Yvette Watt

Unfair Game: animal abuse and gender in the visual arts.

In June 2017 I was caught up in a furore which broke out over the inclusion of Hermann Nitsch’s 150.action in the 2017 Dark MOFO program, an annual arts festival that is held in Hobart. Nitsch’s “actions”, which he has been undertaking since the early 1960s, involve the slaughtering and tearing apart of animal bodies, copious amounts of animal blood, and participants rolling around in the animals’ carcases and stomping on the entrails. In 150.action a bull and a number of fish would be killed especially for the event. There was much commentary around the hypocriscy of meat-eaters objecting to Nitsch’s work, and as a vegan myself, I could understand this point of view. Why did meat eaters find Nitsch’s work so objectionable?

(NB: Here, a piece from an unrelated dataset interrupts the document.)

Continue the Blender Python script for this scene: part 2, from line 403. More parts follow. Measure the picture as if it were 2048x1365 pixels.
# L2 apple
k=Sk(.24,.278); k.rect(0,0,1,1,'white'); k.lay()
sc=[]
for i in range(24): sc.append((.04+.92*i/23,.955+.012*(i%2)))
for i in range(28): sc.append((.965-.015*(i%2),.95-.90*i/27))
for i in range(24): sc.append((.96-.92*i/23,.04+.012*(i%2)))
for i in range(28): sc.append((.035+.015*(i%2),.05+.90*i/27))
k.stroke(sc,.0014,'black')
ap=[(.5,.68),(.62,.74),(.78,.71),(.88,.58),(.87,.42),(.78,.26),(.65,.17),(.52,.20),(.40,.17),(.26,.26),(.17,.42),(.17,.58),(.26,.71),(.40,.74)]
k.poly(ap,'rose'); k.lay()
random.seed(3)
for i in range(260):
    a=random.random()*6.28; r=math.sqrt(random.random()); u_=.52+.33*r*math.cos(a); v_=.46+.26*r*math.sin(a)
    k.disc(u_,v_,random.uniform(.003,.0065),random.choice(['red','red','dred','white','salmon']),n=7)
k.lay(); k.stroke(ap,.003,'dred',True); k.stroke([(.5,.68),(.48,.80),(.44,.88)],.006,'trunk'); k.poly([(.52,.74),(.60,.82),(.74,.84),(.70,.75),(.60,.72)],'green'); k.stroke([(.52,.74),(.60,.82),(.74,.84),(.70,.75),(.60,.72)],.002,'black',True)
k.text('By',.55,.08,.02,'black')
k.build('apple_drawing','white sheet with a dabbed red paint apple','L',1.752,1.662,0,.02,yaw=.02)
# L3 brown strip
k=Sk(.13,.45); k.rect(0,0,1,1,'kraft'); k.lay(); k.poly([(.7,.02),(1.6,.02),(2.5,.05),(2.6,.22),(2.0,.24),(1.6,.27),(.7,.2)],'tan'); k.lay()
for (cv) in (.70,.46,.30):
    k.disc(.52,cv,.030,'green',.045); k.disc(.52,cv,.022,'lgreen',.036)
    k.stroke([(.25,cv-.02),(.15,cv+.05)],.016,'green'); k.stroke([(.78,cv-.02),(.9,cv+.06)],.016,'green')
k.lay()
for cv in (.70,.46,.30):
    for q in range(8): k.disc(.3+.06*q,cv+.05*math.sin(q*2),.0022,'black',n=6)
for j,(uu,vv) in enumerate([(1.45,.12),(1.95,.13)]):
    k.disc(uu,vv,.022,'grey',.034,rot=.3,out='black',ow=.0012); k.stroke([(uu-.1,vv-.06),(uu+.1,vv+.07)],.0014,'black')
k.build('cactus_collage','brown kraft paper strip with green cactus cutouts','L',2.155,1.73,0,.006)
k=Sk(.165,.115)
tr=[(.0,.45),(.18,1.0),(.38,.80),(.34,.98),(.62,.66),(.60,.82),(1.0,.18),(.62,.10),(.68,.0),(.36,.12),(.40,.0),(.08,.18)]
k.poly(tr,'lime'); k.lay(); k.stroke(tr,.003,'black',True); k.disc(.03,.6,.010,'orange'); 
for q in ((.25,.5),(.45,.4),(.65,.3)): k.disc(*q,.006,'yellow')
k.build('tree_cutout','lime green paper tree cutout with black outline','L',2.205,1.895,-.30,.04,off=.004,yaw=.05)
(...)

Nitsch is far from alone as an artist who kills or harms animals in the name of art, and there is increasing public concern raised over the use of animals in this way. Weaving into the discussion my own anti-hunting art event, Duck Lake, this presentation will use Marti Kheel’s 1996 ecofeminist critique of hunting as a framework to argue that there is a comparison to be made between harming or killing animals for art, and for “sport” hunting both in motivation, in respect of public perception, and in terms of the gender bias at play, and that this may explain the public outrage directed at artists such as Nitsch.


Dr Yvette Watt is Studio Head of Painting at School of Creative Arts, UTAS,and Lead Researcher of the CALE Animal Studies Research Group. Yvette was a founding member of the Australasian Animal Studies Association and is a current committee member of Minding Animals International.

 Yvette has been actively involved in animal advocacy since the mid 1980s, and her artwork and academic research is heavily informed by her activism and her interest in the changing nature of human-animal relations. Her research also reflects an interest in the relationship between how nonhuman animals are depicted and what this might have to say about how these animals are thought about and treated. Related to this is an interest in the role that art can play in engaging the viewer with social and/or political issues.